[Data listing]
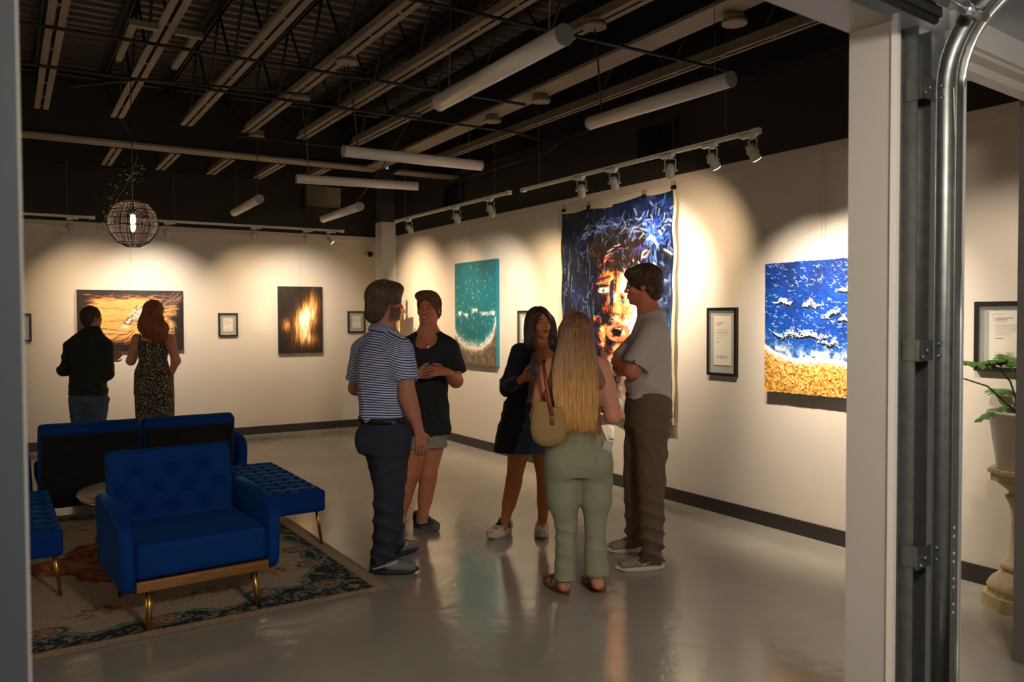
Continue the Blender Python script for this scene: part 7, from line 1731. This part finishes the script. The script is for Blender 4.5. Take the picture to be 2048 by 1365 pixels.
E((0, -.022, .045), (.094, .112, .102)); E((0, -.07, -.06), (.115, .06, .11)); E((.045, -.09, -.15), (.125, .050, .095)); E((-.07, -.085, -.12), (.06, .045, .08)); E((.07, -.095, -.23), (.075, .035, .07)); E((-.02, -.09, -.20), (.06, .035, .05)); E((0, .12, -.03), (.07, .09, .11), .012, 'sub')
hair_obj(g, t, (150, 80, 40), 7, 4200, .12, .0046, lambda p, n: np.array((0, 0, -1.0))+R[:, 0]*np.sin(p[:, 2:3]*70+p[:, :1]*30)*.8, waves=[((1, .2, .5), .055, .013, 1.4), ((.2, .1, 1), .07, .012, 1.8)], jitter=.2, wave=.012, dark=.5, seg=6)
def speck_mat():
    m, nt, b = new_mat('speckled_black_fabric'); b.inputs['Roughness'].default_value = .8; tc = nt.nodes.new('ShaderNodeTexCoord'); v = nt.nodes.new('ShaderNodeTexVoronoi'); v.inputs['Scale'].default_value = 78
    nt.links.new(tc.outputs['Object'], v.inputs['Vector']); cr = nt.nodes.new('ShaderNodeValToRGB'); cr.color_ramp.interpolation = 'CONSTANT'; e = cr.color_ramp.elements; e[0].color = (*lin((188, 172, 132)), 1); e[1].position = .36; e[1].color = (*lin((22, 18, 18)), 1)
    nt.links.new(v.outputs['Distance'], cr.inputs[0]); nt.links.new(cr.outputs[0], b.inputs['Base Color']); return m
g = Vol((-.34, -.28, .02), (.34, .30, 1.44), .006)
g.loft([(*(-0.008, -0.023, 0.829)[:2], .84, .185, .125, yb), (*(-0.008, -0.019, 0.958)[:2], .97, .186, .135, yb), (*(-0.007, -0.016, 1.077)[:2], 1.08, .172, .13, yb), (*(-0.007, -0.012, 1.211)[:2], 1.19, .140, .108, yb), (*(-0.006, -0.009, 1.319)[:2], 1.31, .155, .112, yb), (*(-0.006, -0.007, 1.397)[:2], 1.385, .150, .11, yb)], .05)
for q in (-1, 1): g.loft([(q*.095, 0, .03, .115, .10, 0), (q*.092, 0, .5, .100, .095, 0), (q*.088, 0, .85, .112, .12, 0), (q*.07, 0, 1.05, .12, .13, 0)], .02)
cloth(g, 'jumpsuit', speck_mat(), t, [((1, .2, .15), .12, .006, .9)])
b = MB()
for q in (-1, 1): b.tube([v3(q*.10+.0, -.100, 1.375), v3(q*.112-.0, -.06, 1.46), v3(q*.11, .0, 1.485), v3(q*.10, .06, 1.44)], .005, 6)
b.build('shoulder_strap', mat('black_strap', (20, 18, 18), .7), t)
SN7 = dict(fn=lambda L: np.tile(nlin((30, 26, 26)), (len(L), 1)), sole=SN['sole'], lace=SN['lace'])
shoe(t, (-.10, -.05, 0), (-.11, .19, 0), .25, 'sneaker', SN7); shoe(t, (.10, -.05, 0), (.11, .19, 0), .25, 'sneaker', SN7)
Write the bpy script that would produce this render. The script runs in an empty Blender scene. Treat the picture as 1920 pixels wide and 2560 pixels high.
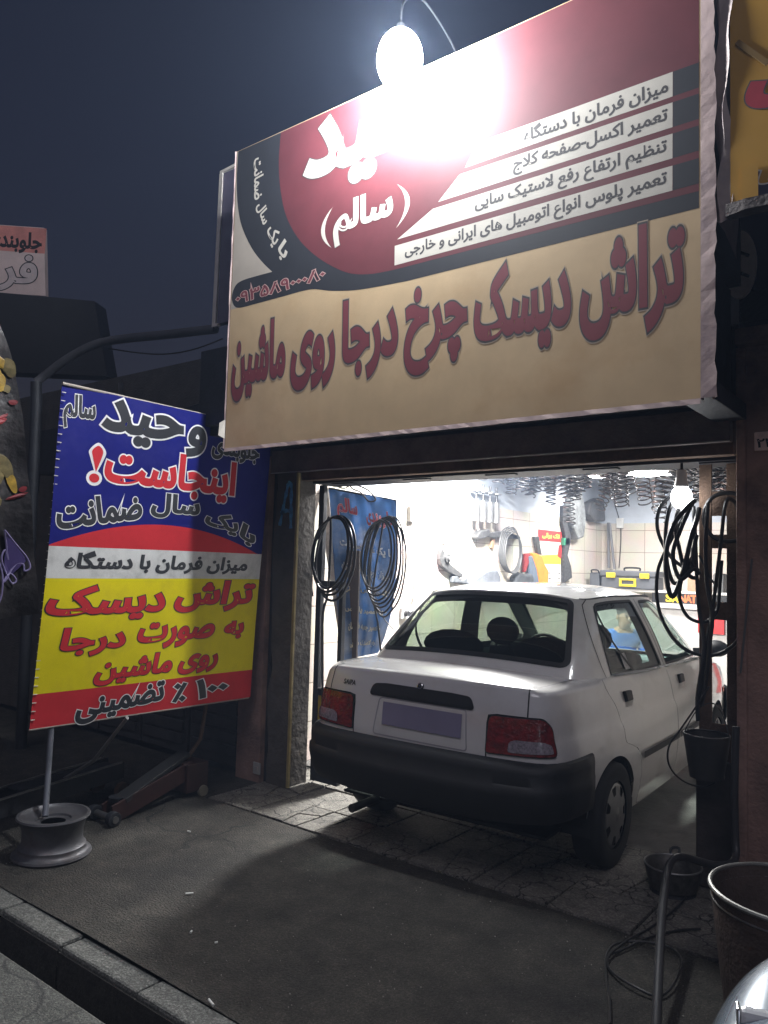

[To do]
Check each line of the entries above for the word "this". List the ones that have it.

[The solution]
Continue the Blender Python script for this scene: part 7, from line 1731. This part finishes the script. The script is for Blender 4.5. Take the picture to be 2048 by 1365 pixels.
Write the bpy script that would produce this render. The script runs in an empty Blender scene. Treat the picture as 1920 pixels wide and 2560 pixels high.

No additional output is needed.